▶ [Available data]:
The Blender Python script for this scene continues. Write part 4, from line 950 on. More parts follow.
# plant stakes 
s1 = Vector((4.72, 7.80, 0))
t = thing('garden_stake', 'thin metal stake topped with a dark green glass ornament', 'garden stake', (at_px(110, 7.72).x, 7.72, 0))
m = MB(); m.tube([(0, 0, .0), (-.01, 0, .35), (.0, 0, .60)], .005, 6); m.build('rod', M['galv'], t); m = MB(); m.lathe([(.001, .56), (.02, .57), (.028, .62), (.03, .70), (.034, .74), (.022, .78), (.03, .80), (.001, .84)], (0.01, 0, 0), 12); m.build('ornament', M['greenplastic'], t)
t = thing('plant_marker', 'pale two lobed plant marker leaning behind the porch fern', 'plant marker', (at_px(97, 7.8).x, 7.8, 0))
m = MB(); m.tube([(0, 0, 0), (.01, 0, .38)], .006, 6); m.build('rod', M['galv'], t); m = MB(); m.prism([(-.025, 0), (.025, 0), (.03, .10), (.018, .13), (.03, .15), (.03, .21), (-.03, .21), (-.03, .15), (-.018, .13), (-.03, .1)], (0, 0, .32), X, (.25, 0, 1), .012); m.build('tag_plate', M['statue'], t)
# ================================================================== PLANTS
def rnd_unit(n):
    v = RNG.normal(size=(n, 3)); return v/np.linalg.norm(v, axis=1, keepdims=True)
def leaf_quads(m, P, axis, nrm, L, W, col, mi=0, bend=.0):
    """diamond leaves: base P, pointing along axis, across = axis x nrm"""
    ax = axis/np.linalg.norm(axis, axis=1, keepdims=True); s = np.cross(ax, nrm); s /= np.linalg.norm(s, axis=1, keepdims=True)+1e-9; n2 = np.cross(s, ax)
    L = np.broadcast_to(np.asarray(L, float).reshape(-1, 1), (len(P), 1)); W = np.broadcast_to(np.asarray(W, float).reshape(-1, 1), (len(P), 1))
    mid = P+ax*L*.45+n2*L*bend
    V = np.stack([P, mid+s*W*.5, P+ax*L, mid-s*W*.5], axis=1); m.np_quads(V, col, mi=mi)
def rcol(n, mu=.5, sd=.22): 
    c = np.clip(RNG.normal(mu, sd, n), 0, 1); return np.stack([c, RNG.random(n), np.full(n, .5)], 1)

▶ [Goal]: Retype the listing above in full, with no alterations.

▶ [Output for this exercise]:
The Blender Python script for this scene continues. Write part 4, from line 950 on. More parts follow.
# plant stakes 
s1 = Vector((4.72, 7.80, 0))
t = thing('garden_stake', 'thin metal stake topped with a dark green glass ornament', 'garden stake', (at_px(110, 7.72).x, 7.72, 0))
m = MB(); m.tube([(0, 0, .0), (-.01, 0, .35), (.0, 0, .60)], .005, 6); m.build('rod', M['galv'], t); m = MB(); m.lathe([(.001, .56), (.02, .57), (.028, .62), (.03, .70), (.034, .74), (.022, .78), (.03, .80), (.001, .84)], (0.01, 0, 0), 12); m.build('ornament', M['greenplastic'], t)
t = thing('plant_marker', 'pale two lobed plant marker leaning behind the porch fern', 'plant marker', (at_px(97, 7.8).x, 7.8, 0))
m = MB(); m.tube([(0, 0, 0), (.01, 0, .38)], .006, 6); m.build('rod', M['galv'], t); m = MB(); m.prism([(-.025, 0), (.025, 0), (.03, .10), (.018, .13), (.03, .15), (.03, .21), (-.03, .21), (-.03, .15), (-.018, .13), (-.03, .1)], (0, 0, .32), X, (.25, 0, 1), .012); m.build('tag_plate', M['statue'], t)
# ================================================================== PLANTS
def rnd_unit(n):
    v = RNG.normal(size=(n, 3)); return v/np.linalg.norm(v, axis=1, keepdims=True)
def leaf_quads(m, P, axis, nrm, L, W, col, mi=0, bend=.0):
    """diamond leaves: base P, pointing along axis, across = axis x nrm"""
    ax = axis/np.linalg.norm(axis, axis=1, keepdims=True); s = np.cross(ax, nrm); s /= np.linalg.norm(s, axis=1, keepdims=True)+1e-9; n2 = np.cross(s, ax)
    L = np.broadcast_to(np.asarray(L, float).reshape(-1, 1), (len(P), 1)); W = np.broadcast_to(np.asarray(W, float).reshape(-1, 1), (len(P), 1))
    mid = P+ax*L*.45+n2*L*bend
    V = np.stack([P, mid+s*W*.5, P+ax*L, mid-s*W*.5], axis=1); m.np_quads(V, col, mi=mi)
def rcol(n, mu=.5, sd=.22): 
    c = np.clip(RNG.normal(mu, sd, n), 0, 1); return np.stack([c, RNG.random(n), np.full(n, .5)], 1)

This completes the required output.